The Inlanders (1949)
Synopsis
A documentary by John Kingsford Smith made for the Australian Inland Mission. The Inlanders follows patrolling minister Reverend KF ‘Skipper’ Partridge on his 8,690 kilometre journey into Australia’s remote communities to tend to the physical, spiritual and intellectual needs of the people. The film shows some of the work undertaken by the Australian Inland Mission and also the work of the Royal Flying Doctor Service, established by AIM founder the Reverend John Flynn. It presents aspects of work life in remote Australia including gold, opal and coal mining, cattle mustering and branding, and communications services conducted by radio, telephone and Morse typewriter.
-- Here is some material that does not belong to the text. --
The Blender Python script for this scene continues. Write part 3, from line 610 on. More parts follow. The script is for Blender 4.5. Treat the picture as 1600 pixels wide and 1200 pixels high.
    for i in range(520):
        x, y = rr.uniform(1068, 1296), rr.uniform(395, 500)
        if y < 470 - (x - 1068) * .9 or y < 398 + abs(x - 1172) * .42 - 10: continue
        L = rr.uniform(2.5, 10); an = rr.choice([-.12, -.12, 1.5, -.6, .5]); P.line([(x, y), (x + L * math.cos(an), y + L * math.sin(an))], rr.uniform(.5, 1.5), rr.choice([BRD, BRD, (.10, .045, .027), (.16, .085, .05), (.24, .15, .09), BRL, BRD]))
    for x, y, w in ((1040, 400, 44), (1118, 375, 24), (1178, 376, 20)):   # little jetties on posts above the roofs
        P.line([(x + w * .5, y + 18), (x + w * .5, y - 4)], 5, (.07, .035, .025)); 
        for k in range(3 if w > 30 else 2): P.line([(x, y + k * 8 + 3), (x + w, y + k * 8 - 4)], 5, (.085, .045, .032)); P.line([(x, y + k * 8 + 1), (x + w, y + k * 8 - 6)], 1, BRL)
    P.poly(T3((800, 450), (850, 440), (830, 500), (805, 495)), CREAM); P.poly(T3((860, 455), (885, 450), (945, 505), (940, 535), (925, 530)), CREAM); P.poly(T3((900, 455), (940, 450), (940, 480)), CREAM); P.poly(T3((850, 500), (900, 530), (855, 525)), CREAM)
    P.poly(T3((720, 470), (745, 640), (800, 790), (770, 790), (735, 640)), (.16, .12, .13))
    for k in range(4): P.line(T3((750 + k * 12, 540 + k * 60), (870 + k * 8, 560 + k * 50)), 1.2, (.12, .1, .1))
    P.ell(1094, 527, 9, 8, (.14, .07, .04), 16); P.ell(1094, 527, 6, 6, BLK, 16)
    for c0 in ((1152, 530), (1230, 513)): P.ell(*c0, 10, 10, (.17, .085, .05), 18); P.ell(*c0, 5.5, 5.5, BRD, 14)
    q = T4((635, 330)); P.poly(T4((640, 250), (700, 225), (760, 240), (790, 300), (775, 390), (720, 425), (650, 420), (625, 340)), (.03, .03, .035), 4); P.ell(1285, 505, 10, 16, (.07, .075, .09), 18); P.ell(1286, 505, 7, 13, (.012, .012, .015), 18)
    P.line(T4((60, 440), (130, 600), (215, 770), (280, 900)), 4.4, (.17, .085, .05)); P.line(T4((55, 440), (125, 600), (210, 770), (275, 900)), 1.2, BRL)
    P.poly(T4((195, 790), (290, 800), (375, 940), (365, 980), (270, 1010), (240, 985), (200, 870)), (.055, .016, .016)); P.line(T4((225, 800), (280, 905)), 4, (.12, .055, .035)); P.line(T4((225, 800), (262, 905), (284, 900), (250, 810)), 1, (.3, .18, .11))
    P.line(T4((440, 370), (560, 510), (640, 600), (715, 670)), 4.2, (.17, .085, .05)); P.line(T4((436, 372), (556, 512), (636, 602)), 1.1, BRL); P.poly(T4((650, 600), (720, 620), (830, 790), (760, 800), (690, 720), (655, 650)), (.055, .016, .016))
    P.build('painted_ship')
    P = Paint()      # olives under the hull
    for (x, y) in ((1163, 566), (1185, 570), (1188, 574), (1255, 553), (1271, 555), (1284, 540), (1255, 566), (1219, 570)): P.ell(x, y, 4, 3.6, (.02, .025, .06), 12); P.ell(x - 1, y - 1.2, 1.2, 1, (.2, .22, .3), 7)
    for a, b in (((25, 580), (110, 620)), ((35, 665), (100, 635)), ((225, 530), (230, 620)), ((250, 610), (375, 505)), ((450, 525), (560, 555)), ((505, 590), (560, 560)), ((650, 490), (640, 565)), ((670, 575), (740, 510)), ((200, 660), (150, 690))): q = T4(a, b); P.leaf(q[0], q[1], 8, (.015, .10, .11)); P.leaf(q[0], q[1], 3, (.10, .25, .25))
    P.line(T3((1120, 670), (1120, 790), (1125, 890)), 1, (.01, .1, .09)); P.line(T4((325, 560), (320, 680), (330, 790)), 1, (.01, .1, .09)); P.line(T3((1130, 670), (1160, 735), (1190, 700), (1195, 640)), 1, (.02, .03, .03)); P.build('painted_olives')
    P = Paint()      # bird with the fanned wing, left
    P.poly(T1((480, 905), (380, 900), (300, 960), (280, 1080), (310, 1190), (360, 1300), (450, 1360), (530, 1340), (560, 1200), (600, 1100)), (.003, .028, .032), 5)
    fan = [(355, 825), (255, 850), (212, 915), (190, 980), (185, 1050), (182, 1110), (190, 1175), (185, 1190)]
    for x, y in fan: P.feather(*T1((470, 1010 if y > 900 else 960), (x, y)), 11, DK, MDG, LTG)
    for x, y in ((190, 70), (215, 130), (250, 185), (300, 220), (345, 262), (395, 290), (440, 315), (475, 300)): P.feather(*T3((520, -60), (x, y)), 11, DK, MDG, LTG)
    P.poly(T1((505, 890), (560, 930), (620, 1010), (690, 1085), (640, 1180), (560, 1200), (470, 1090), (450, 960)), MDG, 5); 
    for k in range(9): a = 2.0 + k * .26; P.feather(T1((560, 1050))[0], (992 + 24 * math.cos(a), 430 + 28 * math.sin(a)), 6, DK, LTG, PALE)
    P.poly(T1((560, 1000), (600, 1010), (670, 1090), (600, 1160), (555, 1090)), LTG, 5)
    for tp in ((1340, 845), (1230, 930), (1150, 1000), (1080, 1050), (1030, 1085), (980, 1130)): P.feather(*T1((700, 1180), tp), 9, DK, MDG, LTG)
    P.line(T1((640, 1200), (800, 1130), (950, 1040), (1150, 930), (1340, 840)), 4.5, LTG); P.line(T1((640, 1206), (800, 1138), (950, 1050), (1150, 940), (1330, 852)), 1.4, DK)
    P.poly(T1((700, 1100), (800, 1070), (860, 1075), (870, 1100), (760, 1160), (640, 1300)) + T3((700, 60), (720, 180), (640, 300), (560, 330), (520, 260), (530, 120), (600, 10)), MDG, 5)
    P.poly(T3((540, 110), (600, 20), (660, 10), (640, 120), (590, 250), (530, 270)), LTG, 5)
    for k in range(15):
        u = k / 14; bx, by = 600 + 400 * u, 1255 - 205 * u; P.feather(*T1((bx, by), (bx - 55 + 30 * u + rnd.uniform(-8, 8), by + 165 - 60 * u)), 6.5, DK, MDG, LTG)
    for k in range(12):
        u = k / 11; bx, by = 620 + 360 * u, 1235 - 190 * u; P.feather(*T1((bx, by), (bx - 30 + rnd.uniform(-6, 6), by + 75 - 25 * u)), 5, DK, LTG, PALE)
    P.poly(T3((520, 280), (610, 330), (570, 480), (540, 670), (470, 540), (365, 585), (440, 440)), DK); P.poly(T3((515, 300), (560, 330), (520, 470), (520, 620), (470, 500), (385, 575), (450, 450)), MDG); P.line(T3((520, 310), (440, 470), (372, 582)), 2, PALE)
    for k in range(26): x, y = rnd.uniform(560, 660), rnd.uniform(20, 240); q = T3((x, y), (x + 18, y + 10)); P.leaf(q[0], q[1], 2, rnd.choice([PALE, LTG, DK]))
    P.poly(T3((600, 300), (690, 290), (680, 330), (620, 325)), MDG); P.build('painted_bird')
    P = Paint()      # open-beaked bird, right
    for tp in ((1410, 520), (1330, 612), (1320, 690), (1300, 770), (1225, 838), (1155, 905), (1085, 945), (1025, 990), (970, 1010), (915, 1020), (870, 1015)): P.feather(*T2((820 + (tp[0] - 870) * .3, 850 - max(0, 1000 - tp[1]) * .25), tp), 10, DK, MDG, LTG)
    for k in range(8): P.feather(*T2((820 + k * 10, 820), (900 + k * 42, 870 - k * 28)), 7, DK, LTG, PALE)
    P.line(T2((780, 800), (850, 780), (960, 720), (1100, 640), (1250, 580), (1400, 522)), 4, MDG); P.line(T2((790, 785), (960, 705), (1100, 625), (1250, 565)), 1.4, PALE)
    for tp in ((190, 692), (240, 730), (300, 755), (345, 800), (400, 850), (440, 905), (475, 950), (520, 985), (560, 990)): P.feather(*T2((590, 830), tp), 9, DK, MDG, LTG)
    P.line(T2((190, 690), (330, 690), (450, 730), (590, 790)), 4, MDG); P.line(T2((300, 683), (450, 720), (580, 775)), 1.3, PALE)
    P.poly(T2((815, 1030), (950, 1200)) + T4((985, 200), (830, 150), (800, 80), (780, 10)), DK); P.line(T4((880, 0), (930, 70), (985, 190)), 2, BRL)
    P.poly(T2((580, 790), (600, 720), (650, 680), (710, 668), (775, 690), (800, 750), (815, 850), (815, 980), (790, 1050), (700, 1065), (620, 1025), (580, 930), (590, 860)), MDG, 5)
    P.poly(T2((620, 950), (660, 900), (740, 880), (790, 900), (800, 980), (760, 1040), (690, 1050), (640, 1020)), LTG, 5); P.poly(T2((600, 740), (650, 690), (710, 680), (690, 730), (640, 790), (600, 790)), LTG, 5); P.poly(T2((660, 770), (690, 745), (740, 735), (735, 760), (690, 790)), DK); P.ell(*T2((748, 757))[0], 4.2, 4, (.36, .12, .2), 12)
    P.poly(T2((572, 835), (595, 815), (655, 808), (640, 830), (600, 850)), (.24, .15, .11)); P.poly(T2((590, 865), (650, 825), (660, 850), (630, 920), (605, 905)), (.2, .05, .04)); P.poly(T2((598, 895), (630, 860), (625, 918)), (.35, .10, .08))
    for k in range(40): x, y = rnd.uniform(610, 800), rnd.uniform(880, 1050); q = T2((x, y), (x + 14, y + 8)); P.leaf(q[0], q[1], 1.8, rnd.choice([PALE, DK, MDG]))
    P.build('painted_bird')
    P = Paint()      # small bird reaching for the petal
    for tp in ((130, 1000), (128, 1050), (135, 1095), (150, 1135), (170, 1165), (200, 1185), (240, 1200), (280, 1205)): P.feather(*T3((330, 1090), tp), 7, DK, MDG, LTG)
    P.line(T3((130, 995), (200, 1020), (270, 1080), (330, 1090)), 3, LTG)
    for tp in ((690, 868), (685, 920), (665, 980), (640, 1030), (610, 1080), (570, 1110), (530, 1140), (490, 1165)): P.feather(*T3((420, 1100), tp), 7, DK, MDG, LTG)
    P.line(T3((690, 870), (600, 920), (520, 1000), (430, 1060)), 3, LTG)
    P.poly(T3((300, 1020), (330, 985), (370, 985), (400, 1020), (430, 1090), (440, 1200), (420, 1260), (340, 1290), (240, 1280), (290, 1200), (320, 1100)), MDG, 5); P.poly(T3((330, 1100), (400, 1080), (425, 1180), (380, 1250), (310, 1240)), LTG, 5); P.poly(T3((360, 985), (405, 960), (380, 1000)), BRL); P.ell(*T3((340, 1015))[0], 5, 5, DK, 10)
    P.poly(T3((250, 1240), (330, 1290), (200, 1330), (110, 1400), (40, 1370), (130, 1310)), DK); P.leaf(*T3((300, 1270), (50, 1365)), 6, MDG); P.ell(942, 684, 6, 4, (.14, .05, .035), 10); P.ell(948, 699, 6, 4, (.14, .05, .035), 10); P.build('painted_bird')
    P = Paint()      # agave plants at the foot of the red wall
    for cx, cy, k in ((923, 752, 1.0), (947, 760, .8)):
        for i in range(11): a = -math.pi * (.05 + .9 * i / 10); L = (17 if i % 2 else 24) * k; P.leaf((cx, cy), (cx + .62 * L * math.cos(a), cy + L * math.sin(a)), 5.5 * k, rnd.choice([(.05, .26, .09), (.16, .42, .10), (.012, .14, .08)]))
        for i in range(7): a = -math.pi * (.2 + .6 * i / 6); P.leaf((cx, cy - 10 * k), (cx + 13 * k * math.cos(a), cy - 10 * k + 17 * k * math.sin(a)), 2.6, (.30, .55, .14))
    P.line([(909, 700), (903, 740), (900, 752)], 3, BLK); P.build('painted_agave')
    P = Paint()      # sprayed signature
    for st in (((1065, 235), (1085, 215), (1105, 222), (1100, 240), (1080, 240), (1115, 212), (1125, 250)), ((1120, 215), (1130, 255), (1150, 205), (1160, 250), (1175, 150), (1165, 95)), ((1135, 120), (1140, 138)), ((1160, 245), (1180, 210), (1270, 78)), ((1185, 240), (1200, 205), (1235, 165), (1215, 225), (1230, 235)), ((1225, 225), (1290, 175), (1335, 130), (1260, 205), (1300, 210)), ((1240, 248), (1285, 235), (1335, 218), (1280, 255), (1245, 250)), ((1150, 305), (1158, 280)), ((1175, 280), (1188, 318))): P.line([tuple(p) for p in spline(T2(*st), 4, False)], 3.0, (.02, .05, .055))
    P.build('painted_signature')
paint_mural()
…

The film is narrated by a male voice-over and incorporates an instrumental soundtrack.
Curator’s notes
Made three years after The Overlanders (1946) and five years before Back of Beyond (1954), The Inlanders comes from a tradition of fiction and non-fiction filmmaking that grapples with Australia’s vast landscape and presents the outback as a harsh and hostile terrain to be overcome. There is certainly overlapping territory between Back of Beyond (1954) and Kingsford Smith’s film in the way the latter incorporates drama into the narrative (see clip two), and in its focus on a sense of community amongst the inhabitants of some of the country’s most isolated locations. Skipper Partridge’s inland patrol takes him on a zigzag journey from Broken Hill – north to Tibooburra, to the northeast corner of South Australia, west to Birdsville, south to Marree and Leigh Creek in South Australia, north to Oodnadatta, south to Coober Pedy and finally north again to Alice Springs. The trip crisscrosses some of the Birdsville Track – the route taken by Royal Mailman Tom Kruse in John Heyer’s film The Back of Beyond (1954) – and similarly takes its narrative direction from the journey. Along the way (especially in the first half of the film), the film digresses to place Skipper’s current mission patrol in the broader context of the Australian Inland Mission’s work. The Reverend John Flynn, founder of the Australian Inland Mission and brainchild of what became the Royal Flying Doctor Service, is introduced early on in the film (see clip one) and the AIM nursing hostels at Oodnadatta, Birdsville and Alice Springs are presented as the lifeline of the remote communities they service.
John Kingsford Smith was approached by the Australian Inland Mission (now Frontier Services) to record Reverend Partridge’s patrol in 1947. Kingsford Smith had wanted to shoot a film in central Australia for some years and this was the perfect opportunity. The warm reception of the documentary both in Australia and in Britain ensured that Kingsford Smith, with his newly formed production company Kingcroft Australia, became a successful and prolific producer of documentaries over the following two decades.
The Australian Inland Mission began servicing the health and human needs of remote and isolated communities (both Indigenous and non-Indigenous) in 1912, when Flynn identified a need to establish a ‘mantle of safety’ in the region. AIM patrols of the country’s interior have been documented on film since the 1920s and some of these are preserved at the National Film and Sound Archive.
Segments of the footage filmed for The Inlanders were released as part of a silent, colour documentary called Beyond the Furthest Fences in 1947.